We all look good on good days. How we conduct ourselves in defeat reveals our true character. We now have ample time to do a comprehensive stocktake of mistakes made and chart the options ahead.

So, leaping to choose a new leader is premature. A common denominator throughout the political turbulence of recent years has been the absence of unity and collective resolve within the parliamentary ranks. The pursuance of competing agendas and tribal rivalries has so frequently dominated the headlines that self-indulgence overshadowed policy promotion and scrutiny of Labour. It therefore mattered little that the economy was improving and fiscal responsibility was returning. A party that’s fractious, ill-disciplined and scrapping over rival agendas is doomed to lose.

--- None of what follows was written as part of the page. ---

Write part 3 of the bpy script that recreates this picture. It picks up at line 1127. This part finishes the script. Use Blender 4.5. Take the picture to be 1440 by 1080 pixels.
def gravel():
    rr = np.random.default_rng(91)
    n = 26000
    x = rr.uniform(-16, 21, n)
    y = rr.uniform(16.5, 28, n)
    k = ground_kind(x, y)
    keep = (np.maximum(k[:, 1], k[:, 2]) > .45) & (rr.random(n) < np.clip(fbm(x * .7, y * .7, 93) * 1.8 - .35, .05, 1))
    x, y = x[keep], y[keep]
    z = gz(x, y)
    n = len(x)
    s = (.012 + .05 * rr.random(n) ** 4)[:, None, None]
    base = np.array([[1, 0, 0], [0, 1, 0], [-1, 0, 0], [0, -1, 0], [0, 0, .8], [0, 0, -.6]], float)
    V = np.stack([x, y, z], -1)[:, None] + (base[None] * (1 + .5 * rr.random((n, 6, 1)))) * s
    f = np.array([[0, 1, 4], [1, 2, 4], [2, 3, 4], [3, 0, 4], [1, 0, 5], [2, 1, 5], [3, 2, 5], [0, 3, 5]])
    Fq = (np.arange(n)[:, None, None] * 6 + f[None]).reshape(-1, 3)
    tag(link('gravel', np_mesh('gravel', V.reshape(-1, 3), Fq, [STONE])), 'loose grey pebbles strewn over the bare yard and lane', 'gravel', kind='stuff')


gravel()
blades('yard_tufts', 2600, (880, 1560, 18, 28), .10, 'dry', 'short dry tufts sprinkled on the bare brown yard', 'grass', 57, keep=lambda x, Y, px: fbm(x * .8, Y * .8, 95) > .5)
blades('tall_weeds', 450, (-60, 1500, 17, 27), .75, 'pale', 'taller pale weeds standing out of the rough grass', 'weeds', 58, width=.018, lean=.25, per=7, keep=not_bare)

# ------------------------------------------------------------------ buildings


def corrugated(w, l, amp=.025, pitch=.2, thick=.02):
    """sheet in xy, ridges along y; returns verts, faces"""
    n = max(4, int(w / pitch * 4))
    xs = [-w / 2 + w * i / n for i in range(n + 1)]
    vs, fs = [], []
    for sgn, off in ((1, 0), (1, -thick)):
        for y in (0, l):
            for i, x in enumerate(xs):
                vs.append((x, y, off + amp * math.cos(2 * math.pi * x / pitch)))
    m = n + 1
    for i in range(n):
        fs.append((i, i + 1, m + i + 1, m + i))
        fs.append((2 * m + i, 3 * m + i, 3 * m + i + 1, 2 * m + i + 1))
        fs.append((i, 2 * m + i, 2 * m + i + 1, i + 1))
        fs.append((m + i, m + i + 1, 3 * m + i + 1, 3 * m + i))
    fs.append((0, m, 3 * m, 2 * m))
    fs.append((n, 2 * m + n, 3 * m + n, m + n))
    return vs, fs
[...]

The cause of this is well-recognised but dare not speak its name. Until the final selection of the party leader is returned to the parliamentary party, wannabe future leaders will gloss over trying to impress colleagues with their loyalty and instead appeal directly to our party base, making promises which would not survive contact with reality. This is our Achilles’ heel.

It’s easily fixed but, if ignored, the internal tribal discord will continue. Any serious discussion about re-grouping, improving campaign techniques, crafting new policy ideas or, even more fundamentally, deciding where the modern Conservative Party sits in today’s political spectrum will never be achieved.

At a time when colleagues feel bruised and battered, we should take solace from our tried and tested election-winning formula of the past. The Conservative Party wins elections when it remains a broad and tolerant church and looks beyond its base to the very middle ground that Labour has just occupied.

The leaders who put the nation’s interests first and governed from the centre did so with distinction: Benjamin Disraeli, Stanley Baldwin, Winston Churchill, Harold Macmillan and, yes, Margaret Thatcher too. 

The appointment of the very capable and respected Richard Fuller as party chair is most welcome. I am glad he convinced Rishi Sunak to stay on as leader. He must oversee a cognitive period of reflection in order to shape a robust consensus about what modern conservativism means to the nation. Given there are dozens of colleagues (with invaluable experience) who lost their seats yet are keen to return, we have skin in the game to ensure we regroup wisely. Appointing someone like former deputy chief whip Amanda Milling (who also lost her seat) as vice-chair of the party would ensure our collective voice is heard.

I repeat: right now, no one is listening to us. And in four years’ time, when we might return to power, Britain’s economy, digital landscape and relationship with allies and foes will look very different. Firing off policy ideas such as leaving the ECHR would show that we’ve learnt little since the election.

Simply put, it is about putting country and community first and rebuilding trust. It’s about fiscal responsibility and supporting business; the duty of the individual to themselves, their family and their wider society; small government with less interference in people’s lives.

But, as of today, it’s about displaying political leadership, discipline and party unity. Secure consensus on the basics and we are on the road to recovery.

The alternative is to seek solace by embracing the extremes, a recipe for failure experienced already by both the left and the right. One road leads to recovery. The other risks consigning us to a long spell of opposition. The choice is obvious.

 

Tobias Ellwood is the former Conservative MP for Bournemouth East.